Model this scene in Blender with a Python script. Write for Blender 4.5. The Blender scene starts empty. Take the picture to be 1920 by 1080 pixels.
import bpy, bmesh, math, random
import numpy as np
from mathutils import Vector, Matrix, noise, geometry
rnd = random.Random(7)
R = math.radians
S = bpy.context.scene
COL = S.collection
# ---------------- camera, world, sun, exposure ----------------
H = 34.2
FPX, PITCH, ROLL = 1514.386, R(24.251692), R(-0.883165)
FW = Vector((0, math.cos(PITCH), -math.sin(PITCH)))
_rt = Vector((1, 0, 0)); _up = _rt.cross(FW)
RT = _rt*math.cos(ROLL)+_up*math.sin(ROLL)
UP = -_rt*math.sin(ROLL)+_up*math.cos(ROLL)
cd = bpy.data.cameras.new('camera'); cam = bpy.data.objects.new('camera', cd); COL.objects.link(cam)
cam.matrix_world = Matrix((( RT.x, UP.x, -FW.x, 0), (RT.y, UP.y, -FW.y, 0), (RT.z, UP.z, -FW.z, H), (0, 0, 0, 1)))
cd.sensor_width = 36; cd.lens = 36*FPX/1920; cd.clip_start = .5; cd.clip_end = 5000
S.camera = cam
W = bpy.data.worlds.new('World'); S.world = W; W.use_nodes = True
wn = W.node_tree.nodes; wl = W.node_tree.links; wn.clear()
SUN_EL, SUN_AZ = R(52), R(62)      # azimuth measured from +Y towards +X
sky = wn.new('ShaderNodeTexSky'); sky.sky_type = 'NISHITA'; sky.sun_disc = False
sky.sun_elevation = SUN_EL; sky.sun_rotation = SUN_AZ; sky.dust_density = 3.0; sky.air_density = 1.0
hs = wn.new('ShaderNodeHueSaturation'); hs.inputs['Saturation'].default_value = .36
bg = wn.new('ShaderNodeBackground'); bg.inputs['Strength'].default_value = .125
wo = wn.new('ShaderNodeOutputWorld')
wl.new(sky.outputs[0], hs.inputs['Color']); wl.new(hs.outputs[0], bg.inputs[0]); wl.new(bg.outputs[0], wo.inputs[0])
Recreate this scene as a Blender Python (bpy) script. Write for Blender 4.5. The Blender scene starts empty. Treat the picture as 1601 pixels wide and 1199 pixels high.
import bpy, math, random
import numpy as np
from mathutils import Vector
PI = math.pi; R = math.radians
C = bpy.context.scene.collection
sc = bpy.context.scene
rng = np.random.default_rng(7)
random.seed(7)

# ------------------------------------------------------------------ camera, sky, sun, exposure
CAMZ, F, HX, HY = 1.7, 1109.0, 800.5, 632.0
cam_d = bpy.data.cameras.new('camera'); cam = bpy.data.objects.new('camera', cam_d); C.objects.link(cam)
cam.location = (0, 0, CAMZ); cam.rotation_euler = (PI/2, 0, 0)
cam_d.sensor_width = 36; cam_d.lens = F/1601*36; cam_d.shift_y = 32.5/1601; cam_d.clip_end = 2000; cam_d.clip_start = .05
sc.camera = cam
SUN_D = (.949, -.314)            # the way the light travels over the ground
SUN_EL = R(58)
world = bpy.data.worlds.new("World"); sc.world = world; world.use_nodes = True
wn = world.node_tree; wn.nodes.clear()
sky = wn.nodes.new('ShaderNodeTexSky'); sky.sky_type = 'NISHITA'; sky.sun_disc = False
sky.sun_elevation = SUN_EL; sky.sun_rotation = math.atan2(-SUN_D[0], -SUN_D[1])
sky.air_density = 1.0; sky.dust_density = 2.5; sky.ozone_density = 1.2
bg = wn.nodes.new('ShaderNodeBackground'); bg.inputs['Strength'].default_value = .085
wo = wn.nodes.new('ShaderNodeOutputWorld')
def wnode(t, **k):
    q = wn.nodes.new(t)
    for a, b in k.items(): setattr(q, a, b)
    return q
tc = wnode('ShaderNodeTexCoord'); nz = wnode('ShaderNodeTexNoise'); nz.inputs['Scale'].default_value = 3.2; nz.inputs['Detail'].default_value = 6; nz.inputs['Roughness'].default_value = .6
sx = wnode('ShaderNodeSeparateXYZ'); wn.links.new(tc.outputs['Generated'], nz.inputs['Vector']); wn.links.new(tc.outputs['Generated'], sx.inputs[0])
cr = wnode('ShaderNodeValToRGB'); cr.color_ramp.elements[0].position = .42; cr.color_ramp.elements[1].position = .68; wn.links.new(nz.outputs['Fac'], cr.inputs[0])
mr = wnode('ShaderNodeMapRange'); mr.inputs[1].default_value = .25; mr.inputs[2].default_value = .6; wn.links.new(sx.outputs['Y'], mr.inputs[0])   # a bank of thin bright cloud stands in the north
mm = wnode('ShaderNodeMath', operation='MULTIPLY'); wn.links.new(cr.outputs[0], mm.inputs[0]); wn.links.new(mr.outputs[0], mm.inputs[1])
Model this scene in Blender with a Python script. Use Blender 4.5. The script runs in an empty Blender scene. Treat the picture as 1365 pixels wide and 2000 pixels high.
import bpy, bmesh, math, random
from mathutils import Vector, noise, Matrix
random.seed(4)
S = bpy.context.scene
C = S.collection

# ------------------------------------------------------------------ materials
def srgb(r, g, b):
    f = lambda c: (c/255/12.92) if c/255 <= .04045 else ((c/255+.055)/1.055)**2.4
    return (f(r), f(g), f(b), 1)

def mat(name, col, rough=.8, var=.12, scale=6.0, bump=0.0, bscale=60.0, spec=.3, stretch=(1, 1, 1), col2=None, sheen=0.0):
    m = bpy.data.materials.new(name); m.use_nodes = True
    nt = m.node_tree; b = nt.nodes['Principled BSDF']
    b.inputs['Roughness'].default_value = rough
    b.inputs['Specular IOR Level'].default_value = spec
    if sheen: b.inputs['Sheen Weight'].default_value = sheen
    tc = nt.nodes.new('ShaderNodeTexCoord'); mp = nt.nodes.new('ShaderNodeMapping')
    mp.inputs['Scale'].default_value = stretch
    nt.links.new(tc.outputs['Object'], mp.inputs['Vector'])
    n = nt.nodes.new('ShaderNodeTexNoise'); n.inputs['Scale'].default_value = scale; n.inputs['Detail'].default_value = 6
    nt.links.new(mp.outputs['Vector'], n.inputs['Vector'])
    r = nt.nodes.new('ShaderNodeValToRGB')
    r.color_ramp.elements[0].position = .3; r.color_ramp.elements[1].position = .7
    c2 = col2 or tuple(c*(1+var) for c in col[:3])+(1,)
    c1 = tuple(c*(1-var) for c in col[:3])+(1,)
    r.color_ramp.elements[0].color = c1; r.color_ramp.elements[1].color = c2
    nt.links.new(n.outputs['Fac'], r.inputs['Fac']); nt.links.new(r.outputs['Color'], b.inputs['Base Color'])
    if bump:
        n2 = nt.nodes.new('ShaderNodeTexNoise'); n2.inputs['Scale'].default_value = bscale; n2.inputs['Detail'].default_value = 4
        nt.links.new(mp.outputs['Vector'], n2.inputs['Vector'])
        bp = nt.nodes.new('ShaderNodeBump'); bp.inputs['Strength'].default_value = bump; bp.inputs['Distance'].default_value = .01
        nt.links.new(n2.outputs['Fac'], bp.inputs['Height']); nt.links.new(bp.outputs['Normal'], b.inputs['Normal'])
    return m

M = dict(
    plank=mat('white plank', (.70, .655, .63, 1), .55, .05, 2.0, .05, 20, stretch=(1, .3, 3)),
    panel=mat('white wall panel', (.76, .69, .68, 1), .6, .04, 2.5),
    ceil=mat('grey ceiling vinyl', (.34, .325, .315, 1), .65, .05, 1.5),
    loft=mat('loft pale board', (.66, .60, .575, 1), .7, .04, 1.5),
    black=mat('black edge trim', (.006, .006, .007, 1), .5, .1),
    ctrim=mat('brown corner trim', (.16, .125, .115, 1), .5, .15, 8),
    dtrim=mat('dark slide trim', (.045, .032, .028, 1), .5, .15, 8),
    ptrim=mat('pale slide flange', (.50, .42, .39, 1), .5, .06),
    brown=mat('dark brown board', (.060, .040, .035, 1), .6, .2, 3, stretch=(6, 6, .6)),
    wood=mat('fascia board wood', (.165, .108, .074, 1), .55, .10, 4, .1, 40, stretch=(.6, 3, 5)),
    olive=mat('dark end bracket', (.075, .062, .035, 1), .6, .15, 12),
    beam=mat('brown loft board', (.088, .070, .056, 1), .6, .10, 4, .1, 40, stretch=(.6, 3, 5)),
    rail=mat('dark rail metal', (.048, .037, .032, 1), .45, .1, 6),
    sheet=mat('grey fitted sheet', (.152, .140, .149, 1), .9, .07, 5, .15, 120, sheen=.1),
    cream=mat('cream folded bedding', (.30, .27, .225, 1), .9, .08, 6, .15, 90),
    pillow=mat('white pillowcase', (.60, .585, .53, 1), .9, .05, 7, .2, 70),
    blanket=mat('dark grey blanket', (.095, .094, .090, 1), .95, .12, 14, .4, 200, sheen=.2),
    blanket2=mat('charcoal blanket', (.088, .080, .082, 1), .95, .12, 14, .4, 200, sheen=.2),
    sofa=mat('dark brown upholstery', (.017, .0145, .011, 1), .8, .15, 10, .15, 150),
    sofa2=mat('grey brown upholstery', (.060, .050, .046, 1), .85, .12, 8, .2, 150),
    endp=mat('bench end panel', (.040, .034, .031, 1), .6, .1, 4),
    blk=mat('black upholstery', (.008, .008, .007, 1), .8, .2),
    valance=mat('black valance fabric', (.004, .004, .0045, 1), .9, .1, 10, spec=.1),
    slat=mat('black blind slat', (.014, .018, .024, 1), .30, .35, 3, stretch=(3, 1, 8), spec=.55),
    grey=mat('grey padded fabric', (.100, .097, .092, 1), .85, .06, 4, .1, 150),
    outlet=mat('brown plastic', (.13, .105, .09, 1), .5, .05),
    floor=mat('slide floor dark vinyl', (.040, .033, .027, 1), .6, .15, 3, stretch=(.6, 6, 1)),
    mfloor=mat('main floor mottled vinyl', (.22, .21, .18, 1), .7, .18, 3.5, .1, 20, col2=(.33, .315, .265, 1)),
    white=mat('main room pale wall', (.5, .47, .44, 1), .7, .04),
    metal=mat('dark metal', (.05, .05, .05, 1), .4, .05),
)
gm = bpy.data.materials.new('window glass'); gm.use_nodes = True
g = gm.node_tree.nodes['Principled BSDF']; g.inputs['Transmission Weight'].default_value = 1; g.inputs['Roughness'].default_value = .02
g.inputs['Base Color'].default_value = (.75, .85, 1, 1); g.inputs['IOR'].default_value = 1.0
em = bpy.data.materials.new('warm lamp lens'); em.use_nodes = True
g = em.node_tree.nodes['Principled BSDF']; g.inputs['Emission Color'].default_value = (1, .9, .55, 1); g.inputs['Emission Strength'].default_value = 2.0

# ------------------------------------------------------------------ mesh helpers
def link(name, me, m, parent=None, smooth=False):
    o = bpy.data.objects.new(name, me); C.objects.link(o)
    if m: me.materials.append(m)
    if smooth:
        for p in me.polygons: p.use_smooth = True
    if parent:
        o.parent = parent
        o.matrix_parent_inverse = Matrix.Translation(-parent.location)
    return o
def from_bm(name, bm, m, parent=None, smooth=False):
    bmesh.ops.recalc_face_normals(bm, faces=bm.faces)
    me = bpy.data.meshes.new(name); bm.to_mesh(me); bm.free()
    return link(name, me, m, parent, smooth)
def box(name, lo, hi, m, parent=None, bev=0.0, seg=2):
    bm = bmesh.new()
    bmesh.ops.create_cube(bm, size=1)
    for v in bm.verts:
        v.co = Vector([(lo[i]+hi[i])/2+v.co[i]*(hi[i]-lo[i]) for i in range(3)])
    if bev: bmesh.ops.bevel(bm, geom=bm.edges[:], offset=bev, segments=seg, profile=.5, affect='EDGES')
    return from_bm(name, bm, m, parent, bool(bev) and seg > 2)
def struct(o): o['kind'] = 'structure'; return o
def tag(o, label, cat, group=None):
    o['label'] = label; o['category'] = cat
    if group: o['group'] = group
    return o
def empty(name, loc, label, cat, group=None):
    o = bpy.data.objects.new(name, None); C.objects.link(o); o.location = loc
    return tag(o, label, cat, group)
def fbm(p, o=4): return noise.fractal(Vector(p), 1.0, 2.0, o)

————

Task to carry out >> Exactly as written, quote the lines from the one that has "Recreate this scene" down to the one that has "random.seed(7)", and include both.

Answer to this problem >>
Recreate this scene as a Blender Python (bpy) script. Write for Blender 4.5. The Blender scene starts empty. Treat the picture as 1601 pixels wide and 1199 pixels high.
import bpy, math, random
import numpy as np
from mathutils import Vector
PI = math.pi; R = math.radians
C = bpy.context.scene.collection
sc = bpy.context.scene
rng = np.random.default_rng(7)
random.seed(7)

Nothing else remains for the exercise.